## [Aim of the task]
Only the lines from the start of the data through the one containing "return ((dx0 +" belong in your answer; return them exactly.

## [Supplied information]
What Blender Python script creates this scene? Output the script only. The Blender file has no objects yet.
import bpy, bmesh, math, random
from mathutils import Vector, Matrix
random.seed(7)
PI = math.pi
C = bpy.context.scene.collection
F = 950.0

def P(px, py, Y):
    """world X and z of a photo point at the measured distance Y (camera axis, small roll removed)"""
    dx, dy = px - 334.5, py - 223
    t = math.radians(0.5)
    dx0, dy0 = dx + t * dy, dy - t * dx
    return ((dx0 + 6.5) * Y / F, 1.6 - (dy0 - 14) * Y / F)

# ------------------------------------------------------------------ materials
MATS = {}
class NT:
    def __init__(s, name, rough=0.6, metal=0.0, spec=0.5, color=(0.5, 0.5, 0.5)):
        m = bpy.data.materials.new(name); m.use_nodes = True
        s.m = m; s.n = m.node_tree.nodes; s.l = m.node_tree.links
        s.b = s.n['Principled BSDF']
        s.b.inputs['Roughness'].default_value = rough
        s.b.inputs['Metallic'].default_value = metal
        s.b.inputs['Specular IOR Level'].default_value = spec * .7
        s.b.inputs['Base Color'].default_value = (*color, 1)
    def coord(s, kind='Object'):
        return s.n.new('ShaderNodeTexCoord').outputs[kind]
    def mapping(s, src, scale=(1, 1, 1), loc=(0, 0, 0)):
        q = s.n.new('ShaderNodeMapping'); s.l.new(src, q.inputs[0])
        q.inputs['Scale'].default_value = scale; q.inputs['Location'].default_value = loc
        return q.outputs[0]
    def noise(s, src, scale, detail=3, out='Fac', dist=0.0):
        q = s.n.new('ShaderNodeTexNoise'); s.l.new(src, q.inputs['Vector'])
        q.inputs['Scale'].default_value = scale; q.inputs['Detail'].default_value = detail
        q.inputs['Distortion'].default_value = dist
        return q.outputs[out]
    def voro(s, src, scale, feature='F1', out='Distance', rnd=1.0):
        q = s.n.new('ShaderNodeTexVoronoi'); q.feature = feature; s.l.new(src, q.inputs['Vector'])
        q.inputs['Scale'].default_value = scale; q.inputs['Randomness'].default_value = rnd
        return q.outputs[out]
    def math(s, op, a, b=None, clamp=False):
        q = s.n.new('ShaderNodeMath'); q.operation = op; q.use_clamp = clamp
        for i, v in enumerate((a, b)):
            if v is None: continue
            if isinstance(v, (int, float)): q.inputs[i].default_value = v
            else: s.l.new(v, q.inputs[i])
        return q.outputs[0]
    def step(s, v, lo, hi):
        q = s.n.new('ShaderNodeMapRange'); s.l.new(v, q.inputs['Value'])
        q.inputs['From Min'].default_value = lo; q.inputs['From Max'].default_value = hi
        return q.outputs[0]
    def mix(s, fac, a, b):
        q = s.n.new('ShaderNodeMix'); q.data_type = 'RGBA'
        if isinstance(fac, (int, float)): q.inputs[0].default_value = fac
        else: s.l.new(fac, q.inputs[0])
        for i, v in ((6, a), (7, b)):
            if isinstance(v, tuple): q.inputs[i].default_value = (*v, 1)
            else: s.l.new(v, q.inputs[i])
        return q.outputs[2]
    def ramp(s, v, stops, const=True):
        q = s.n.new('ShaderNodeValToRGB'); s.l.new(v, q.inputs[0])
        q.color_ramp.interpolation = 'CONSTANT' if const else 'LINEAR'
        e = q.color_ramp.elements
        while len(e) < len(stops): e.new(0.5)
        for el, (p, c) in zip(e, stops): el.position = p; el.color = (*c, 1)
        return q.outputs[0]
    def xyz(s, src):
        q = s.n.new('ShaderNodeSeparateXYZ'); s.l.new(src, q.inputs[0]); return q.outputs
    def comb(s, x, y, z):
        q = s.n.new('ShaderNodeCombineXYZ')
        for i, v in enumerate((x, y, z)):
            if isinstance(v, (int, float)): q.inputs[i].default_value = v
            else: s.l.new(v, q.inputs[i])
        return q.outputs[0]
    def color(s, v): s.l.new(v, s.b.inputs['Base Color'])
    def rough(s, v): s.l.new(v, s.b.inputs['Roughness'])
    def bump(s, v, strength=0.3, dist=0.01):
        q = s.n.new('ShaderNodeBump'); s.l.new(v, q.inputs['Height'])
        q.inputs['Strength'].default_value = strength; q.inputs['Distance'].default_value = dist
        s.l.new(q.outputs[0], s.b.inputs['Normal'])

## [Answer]
What Blender Python script creates this scene? Output the script only. The Blender file has no objects yet.
import bpy, bmesh, math, random
from mathutils import Vector, Matrix
random.seed(7)
PI = math.pi
C = bpy.context.scene.collection
F = 950.0

def P(px, py, Y):
    """world X and z of a photo point at the measured distance Y (camera axis, small roll removed)"""
    dx, dy = px - 334.5, py - 223
    t = math.radians(0.5)
    dx0, dy0 = dx + t * dy, dy - t * dx
    return ((dx0 + 6.5) * Y / F, 1.6 - (dy0 - 14) * Y / F)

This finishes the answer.